— Start of Exercise input —

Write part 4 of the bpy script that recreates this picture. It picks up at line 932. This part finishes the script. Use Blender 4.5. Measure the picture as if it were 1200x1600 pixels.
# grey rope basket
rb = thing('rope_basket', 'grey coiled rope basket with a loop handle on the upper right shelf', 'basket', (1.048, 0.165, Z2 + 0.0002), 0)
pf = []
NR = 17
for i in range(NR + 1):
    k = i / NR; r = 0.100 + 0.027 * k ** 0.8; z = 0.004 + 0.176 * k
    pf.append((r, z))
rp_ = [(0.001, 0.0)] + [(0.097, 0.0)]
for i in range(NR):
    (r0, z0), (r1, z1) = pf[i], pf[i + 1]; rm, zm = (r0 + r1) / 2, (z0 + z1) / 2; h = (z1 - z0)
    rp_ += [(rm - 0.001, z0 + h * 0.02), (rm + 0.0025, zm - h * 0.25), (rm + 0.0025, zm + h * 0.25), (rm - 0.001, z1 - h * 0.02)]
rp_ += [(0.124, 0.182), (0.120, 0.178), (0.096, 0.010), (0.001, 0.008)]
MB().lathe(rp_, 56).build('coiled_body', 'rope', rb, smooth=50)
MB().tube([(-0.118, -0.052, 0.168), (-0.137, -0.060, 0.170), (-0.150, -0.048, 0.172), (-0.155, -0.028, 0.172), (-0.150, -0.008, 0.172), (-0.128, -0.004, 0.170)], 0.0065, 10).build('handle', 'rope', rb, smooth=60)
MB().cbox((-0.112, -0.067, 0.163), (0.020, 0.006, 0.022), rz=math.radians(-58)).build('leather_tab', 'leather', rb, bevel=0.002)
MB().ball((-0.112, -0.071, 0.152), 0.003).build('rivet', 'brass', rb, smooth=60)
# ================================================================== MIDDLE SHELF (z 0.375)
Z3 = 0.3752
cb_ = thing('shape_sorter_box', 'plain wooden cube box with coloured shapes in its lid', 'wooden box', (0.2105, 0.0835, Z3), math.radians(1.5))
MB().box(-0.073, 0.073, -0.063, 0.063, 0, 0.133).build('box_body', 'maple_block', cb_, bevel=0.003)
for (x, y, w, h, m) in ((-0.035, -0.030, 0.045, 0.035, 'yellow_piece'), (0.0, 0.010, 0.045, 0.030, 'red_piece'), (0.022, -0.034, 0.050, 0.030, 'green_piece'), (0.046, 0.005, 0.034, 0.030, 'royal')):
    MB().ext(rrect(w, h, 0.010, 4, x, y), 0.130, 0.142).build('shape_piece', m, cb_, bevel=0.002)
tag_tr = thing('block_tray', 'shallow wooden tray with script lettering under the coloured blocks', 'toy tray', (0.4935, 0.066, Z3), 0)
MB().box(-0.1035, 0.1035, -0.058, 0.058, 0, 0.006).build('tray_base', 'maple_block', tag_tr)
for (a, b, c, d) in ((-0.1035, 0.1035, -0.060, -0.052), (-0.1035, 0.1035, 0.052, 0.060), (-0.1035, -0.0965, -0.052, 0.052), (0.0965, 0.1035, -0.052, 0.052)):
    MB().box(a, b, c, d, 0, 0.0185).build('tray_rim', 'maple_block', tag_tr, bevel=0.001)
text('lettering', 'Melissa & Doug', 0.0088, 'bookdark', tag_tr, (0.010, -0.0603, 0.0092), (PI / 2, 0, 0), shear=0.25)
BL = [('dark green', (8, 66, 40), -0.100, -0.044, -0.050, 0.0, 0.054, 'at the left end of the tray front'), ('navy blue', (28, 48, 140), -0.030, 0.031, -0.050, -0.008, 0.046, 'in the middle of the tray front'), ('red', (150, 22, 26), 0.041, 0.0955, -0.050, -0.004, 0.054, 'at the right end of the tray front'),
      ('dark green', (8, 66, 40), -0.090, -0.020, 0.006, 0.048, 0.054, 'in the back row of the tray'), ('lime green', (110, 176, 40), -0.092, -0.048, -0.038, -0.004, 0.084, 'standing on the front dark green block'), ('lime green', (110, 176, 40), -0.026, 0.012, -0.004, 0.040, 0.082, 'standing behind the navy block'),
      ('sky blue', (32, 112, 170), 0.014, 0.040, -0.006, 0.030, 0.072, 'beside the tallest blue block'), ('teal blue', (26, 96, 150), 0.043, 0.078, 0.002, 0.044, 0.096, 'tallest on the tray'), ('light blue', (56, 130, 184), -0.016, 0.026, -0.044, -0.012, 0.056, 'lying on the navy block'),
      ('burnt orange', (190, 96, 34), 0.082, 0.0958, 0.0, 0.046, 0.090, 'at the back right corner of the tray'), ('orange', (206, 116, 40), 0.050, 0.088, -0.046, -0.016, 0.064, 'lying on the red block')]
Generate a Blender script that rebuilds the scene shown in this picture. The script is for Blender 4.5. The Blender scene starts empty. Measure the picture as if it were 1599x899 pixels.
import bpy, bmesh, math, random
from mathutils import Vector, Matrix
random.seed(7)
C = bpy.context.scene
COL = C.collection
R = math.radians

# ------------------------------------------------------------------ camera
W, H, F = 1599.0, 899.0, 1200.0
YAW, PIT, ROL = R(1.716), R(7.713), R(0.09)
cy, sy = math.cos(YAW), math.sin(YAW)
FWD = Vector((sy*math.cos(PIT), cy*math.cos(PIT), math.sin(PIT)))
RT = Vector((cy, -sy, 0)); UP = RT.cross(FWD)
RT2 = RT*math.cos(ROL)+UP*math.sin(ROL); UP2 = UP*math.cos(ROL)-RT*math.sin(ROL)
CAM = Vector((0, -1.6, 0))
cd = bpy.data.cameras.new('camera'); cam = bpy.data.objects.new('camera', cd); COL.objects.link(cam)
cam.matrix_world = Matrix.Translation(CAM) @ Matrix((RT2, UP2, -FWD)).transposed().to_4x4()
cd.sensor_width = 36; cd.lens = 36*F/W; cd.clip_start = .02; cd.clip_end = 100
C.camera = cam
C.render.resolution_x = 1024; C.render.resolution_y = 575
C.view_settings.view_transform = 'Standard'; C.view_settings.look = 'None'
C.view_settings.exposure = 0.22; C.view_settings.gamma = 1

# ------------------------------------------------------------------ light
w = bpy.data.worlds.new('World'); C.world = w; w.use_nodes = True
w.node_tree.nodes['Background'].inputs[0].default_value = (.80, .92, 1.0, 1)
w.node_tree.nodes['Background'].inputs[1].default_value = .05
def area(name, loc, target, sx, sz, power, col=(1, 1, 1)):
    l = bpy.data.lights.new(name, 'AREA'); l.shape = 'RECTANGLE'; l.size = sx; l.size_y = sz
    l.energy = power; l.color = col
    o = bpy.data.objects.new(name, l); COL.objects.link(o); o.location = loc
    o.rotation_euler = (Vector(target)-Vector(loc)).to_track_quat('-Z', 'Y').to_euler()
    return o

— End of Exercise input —

**Directions for this task**
Reproduce the records above exactly.

**Full solution**
Write part 4 of the bpy script that recreates this picture. It picks up at line 932. This part finishes the script. Use Blender 4.5. Measure the picture as if it were 1200x1600 pixels.
# grey rope basket
rb = thing('rope_basket', 'grey coiled rope basket with a loop handle on the upper right shelf', 'basket', (1.048, 0.165, Z2 + 0.0002), 0)
pf = []
NR = 17
for i in range(NR + 1):
    k = i / NR; r = 0.100 + 0.027 * k ** 0.8; z = 0.004 + 0.176 * k
    pf.append((r, z))
rp_ = [(0.001, 0.0)] + [(0.097, 0.0)]
for i in range(NR):
    (r0, z0), (r1, z1) = pf[i], pf[i + 1]; rm, zm = (r0 + r1) / 2, (z0 + z1) / 2; h = (z1 - z0)
    rp_ += [(rm - 0.001, z0 + h * 0.02), (rm + 0.0025, zm - h * 0.25), (rm + 0.0025, zm + h * 0.25), (rm - 0.001, z1 - h * 0.02)]
rp_ += [(0.124, 0.182), (0.120, 0.178), (0.096, 0.010), (0.001, 0.008)]
MB().lathe(rp_, 56).build('coiled_body', 'rope', rb, smooth=50)
MB().tube([(-0.118, -0.052, 0.168), (-0.137, -0.060, 0.170), (-0.150, -0.048, 0.172), (-0.155, -0.028, 0.172), (-0.150, -0.008, 0.172), (-0.128, -0.004, 0.170)], 0.0065, 10).build('handle', 'rope', rb, smooth=60)
MB().cbox((-0.112, -0.067, 0.163), (0.020, 0.006, 0.022), rz=math.radians(-58)).build('leather_tab', 'leather', rb, bevel=0.002)
MB().ball((-0.112, -0.071, 0.152), 0.003).build('rivet', 'brass', rb, smooth=60)
# ================================================================== MIDDLE SHELF (z 0.375)
Z3 = 0.3752
cb_ = thing('shape_sorter_box', 'plain wooden cube box with coloured shapes in its lid', 'wooden box', (0.2105, 0.0835, Z3), math.radians(1.5))
MB().box(-0.073, 0.073, -0.063, 0.063, 0, 0.133).build('box_body', 'maple_block', cb_, bevel=0.003)
for (x, y, w, h, m) in ((-0.035, -0.030, 0.045, 0.035, 'yellow_piece'), (0.0, 0.010, 0.045, 0.030, 'red_piece'), (0.022, -0.034, 0.050, 0.030, 'green_piece'), (0.046, 0.005, 0.034, 0.030, 'royal')):
    MB().ext(rrect(w, h, 0.010, 4, x, y), 0.130, 0.142).build('shape_piece', m, cb_, bevel=0.002)
tag_tr = thing('block_tray', 'shallow wooden tray with script lettering under the coloured blocks', 'toy tray', (0.4935, 0.066, Z3), 0)
MB().box(-0.1035, 0.1035, -0.058, 0.058, 0, 0.006).build('tray_base', 'maple_block', tag_tr)
for (a, b, c, d) in ((-0.1035, 0.1035, -0.060, -0.052), (-0.1035, 0.1035, 0.052, 0.060), (-0.1035, -0.0965, -0.052, 0.052), (0.0965, 0.1035, -0.052, 0.052)):
    MB().box(a, b, c, d, 0, 0.0185).build('tray_rim', 'maple_block', tag_tr, bevel=0.001)
text('lettering', 'Melissa & Doug', 0.0088, 'bookdark', tag_tr, (0.010, -0.0603, 0.0092), (PI / 2, 0, 0), shear=0.25)
BL = [('dark green', (8, 66, 40), -0.100, -0.044, -0.050, 0.0, 0.054, 'at the left end of the tray front'), ('navy blue', (28, 48, 140), -0.030, 0.031, -0.050, -0.008, 0.046, 'in the middle of the tray front'), ('red', (150, 22, 26), 0.041, 0.0955, -0.050, -0.004, 0.054, 'at the right end of the tray front'),
      ('dark green', (8, 66, 40), -0.090, -0.020, 0.006, 0.048, 0.054, 'in the back row of the tray'), ('lime green', (110, 176, 40), -0.092, -0.048, -0.038, -0.004, 0.084, 'standing on the front dark green block'), ('lime green', (110, 176, 40), -0.026, 0.012, -0.004, 0.040, 0.082, 'standing behind the navy block'),
      ('sky blue', (32, 112, 170), 0.014, 0.040, -0.006, 0.030, 0.072, 'beside the tallest blue block'), ('teal blue', (26, 96, 150), 0.043, 0.078, 0.002, 0.044, 0.096, 'tallest on the tray'), ('light blue', (56, 130, 184), -0.016, 0.026, -0.044, -0.012, 0.056, 'lying on the navy block'),
      ('burnt orange', (190, 96, 34), 0.082, 0.0958, 0.0, 0.046, 0.090, 'at the back right corner of the tray'), ('orange', (206, 116, 40), 0.050, 0.088, -0.046, -0.016, 0.064, 'lying on the red block')]
Generate a Blender script that rebuilds the scene shown in this picture. The script is for Blender 4.5. The Blender scene starts empty. Measure the picture as if it were 1599x899 pixels.
import bpy, bmesh, math, random
from mathutils import Vector, Matrix
random.seed(7)
C = bpy.context.scene
COL = C.collection
R = math.radians

# ------------------------------------------------------------------ camera
W, H, F = 1599.0, 899.0, 1200.0
YAW, PIT, ROL = R(1.716), R(7.713), R(0.09)
cy, sy = math.cos(YAW), math.sin(YAW)
FWD = Vector((sy*math.cos(PIT), cy*math.cos(PIT), math.sin(PIT)))
RT = Vector((cy, -sy, 0)); UP = RT.cross(FWD)
RT2 = RT*math.cos(ROL)+UP*math.sin(ROL); UP2 = UP*math.cos(ROL)-RT*math.sin(ROL)
CAM = Vector((0, -1.6, 0))
cd = bpy.data.cameras.new('camera'); cam = bpy.data.objects.new('camera', cd); COL.objects.link(cam)
cam.matrix_world = Matrix.Translation(CAM) @ Matrix((RT2, UP2, -FWD)).transposed().to_4x4()
cd.sensor_width = 36; cd.lens = 36*F/W; cd.clip_start = .02; cd.clip_end = 100
C.camera = cam
C.render.resolution_x = 1024; C.render.resolution_y = 575
C.view_settings.view_transform = 'Standard'; C.view_settings.look = 'None'
C.view_settings.exposure = 0.22; C.view_settings.gamma = 1

# ------------------------------------------------------------------ light
w = bpy.data.worlds.new('World'); C.world = w; w.use_nodes = True
w.node_tree.nodes['Background'].inputs[0].default_value = (.80, .92, 1.0, 1)
w.node_tree.nodes['Background'].inputs[1].default_value = .05
def area(name, loc, target, sx, sz, power, col=(1, 1, 1)):
    l = bpy.data.lights.new(name, 'AREA'); l.shape = 'RECTANGLE'; l.size = sx; l.size_y = sz
    l.energy = power; l.color = col
    o = bpy.data.objects.new(name, l); COL.objects.link(o); o.location = loc
    o.rotation_euler = (Vector(target)-Vector(loc)).to_track_quat('-Z', 'Y').to_euler()
    return o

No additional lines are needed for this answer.